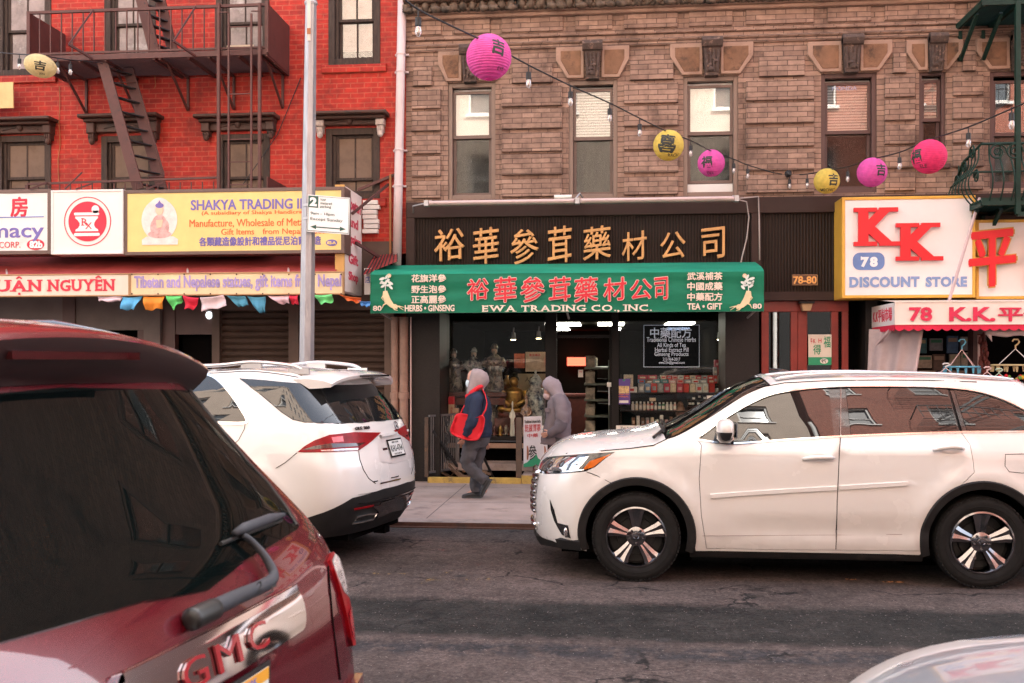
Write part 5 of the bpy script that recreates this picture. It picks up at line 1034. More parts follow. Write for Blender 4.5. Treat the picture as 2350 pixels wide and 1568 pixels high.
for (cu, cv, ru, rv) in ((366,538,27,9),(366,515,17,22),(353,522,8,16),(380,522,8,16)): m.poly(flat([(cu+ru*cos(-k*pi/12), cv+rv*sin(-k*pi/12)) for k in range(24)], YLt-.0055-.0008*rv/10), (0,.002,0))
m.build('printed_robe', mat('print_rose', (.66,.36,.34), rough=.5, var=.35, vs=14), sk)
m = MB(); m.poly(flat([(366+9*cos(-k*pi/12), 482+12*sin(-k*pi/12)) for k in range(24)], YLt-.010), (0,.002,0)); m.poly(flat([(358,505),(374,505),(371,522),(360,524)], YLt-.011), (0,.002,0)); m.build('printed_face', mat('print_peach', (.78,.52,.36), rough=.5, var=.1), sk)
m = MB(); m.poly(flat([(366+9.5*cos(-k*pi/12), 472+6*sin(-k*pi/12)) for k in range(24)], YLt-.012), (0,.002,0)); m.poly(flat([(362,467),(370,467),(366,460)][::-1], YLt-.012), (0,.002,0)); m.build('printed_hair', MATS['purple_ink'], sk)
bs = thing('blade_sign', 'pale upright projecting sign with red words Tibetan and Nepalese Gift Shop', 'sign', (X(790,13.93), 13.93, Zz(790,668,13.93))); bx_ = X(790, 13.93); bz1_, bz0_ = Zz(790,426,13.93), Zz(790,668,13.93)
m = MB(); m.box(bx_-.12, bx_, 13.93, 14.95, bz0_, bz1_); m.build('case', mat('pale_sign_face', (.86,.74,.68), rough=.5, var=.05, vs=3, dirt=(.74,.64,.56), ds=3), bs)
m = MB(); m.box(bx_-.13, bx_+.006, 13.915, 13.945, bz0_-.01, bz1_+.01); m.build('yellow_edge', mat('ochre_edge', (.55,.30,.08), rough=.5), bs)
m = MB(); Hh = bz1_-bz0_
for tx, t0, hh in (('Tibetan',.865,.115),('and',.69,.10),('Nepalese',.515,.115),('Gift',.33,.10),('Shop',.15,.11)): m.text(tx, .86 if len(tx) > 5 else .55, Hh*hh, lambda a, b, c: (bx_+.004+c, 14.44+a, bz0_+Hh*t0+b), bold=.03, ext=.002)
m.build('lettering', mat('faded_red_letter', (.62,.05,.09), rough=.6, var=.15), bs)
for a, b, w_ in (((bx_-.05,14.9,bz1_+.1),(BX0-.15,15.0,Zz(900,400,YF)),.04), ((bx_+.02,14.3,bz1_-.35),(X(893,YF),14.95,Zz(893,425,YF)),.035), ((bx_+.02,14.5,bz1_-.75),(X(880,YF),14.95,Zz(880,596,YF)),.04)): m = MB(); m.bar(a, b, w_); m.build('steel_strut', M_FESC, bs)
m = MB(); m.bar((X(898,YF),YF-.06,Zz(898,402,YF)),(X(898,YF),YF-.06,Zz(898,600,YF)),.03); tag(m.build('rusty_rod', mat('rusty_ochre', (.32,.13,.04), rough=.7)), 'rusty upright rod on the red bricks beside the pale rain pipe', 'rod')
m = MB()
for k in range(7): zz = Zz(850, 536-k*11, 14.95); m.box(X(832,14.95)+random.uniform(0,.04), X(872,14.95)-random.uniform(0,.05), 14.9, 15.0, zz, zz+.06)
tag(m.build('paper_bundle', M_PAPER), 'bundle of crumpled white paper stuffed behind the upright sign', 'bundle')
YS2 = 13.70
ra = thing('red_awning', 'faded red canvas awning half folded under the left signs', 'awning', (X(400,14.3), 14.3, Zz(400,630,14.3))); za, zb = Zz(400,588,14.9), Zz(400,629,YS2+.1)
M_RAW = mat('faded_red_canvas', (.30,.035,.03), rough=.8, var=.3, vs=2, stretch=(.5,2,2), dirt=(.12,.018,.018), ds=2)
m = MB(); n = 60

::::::

» **Work required**
Exclude the images, then output the data above word for word.

» **Full output**
Write part 5 of the bpy script that recreates this picture. It picks up at line 1034. More parts follow. Write for Blender 4.5. Treat the picture as 2350 pixels wide and 1568 pixels high.
for (cu, cv, ru, rv) in ((366,538,27,9),(366,515,17,22),(353,522,8,16),(380,522,8,16)): m.poly(flat([(cu+ru*cos(-k*pi/12), cv+rv*sin(-k*pi/12)) for k in range(24)], YLt-.0055-.0008*rv/10), (0,.002,0))
m.build('printed_robe', mat('print_rose', (.66,.36,.34), rough=.5, var=.35, vs=14), sk)
m = MB(); m.poly(flat([(366+9*cos(-k*pi/12), 482+12*sin(-k*pi/12)) for k in range(24)], YLt-.010), (0,.002,0)); m.poly(flat([(358,505),(374,505),(371,522),(360,524)], YLt-.011), (0,.002,0)); m.build('printed_face', mat('print_peach', (.78,.52,.36), rough=.5, var=.1), sk)
m = MB(); m.poly(flat([(366+9.5*cos(-k*pi/12), 472+6*sin(-k*pi/12)) for k in range(24)], YLt-.012), (0,.002,0)); m.poly(flat([(362,467),(370,467),(366,460)][::-1], YLt-.012), (0,.002,0)); m.build('printed_hair', MATS['purple_ink'], sk)
bs = thing('blade_sign', 'pale upright projecting sign with red words Tibetan and Nepalese Gift Shop', 'sign', (X(790,13.93), 13.93, Zz(790,668,13.93))); bx_ = X(790, 13.93); bz1_, bz0_ = Zz(790,426,13.93), Zz(790,668,13.93)
m = MB(); m.box(bx_-.12, bx_, 13.93, 14.95, bz0_, bz1_); m.build('case', mat('pale_sign_face', (.86,.74,.68), rough=.5, var=.05, vs=3, dirt=(.74,.64,.56), ds=3), bs)
m = MB(); m.box(bx_-.13, bx_+.006, 13.915, 13.945, bz0_-.01, bz1_+.01); m.build('yellow_edge', mat('ochre_edge', (.55,.30,.08), rough=.5), bs)
m = MB(); Hh = bz1_-bz0_
for tx, t0, hh in (('Tibetan',.865,.115),('and',.69,.10),('Nepalese',.515,.115),('Gift',.33,.10),('Shop',.15,.11)): m.text(tx, .86 if len(tx) > 5 else .55, Hh*hh, lambda a, b, c: (bx_+.004+c, 14.44+a, bz0_+Hh*t0+b), bold=.03, ext=.002)
m.build('lettering', mat('faded_red_letter', (.62,.05,.09), rough=.6, var=.15), bs)
for a, b, w_ in (((bx_-.05,14.9,bz1_+.1),(BX0-.15,15.0,Zz(900,400,YF)),.04), ((bx_+.02,14.3,bz1_-.35),(X(893,YF),14.95,Zz(893,425,YF)),.035), ((bx_+.02,14.5,bz1_-.75),(X(880,YF),14.95,Zz(880,596,YF)),.04)): m = MB(); m.bar(a, b, w_); m.build('steel_strut', M_FESC, bs)
m = MB(); m.bar((X(898,YF),YF-.06,Zz(898,402,YF)),(X(898,YF),YF-.06,Zz(898,600,YF)),.03); tag(m.build('rusty_rod', mat('rusty_ochre', (.32,.13,.04), rough=.7)), 'rusty upright rod on the red bricks beside the pale rain pipe', 'rod')
m = MB()
for k in range(7): zz = Zz(850, 536-k*11, 14.95); m.box(X(832,14.95)+random.uniform(0,.04), X(872,14.95)-random.uniform(0,.05), 14.9, 15.0, zz, zz+.06)
tag(m.build('paper_bundle', M_PAPER), 'bundle of crumpled white paper stuffed behind the upright sign', 'bundle')
YS2 = 13.70
ra = thing('red_awning', 'faded red canvas awning half folded under the left signs', 'awning', (X(400,14.3), 14.3, Zz(400,630,14.3))); za, zb = Zz(400,588,14.9), Zz(400,629,YS2+.1)
M_RAW = mat('faded_red_canvas', (.30,.035,.03), rough=.8, var=.3, vs=2, stretch=(.5,2,2), dirt=(.12,.018,.018), ds=2)
m = MB(); n = 60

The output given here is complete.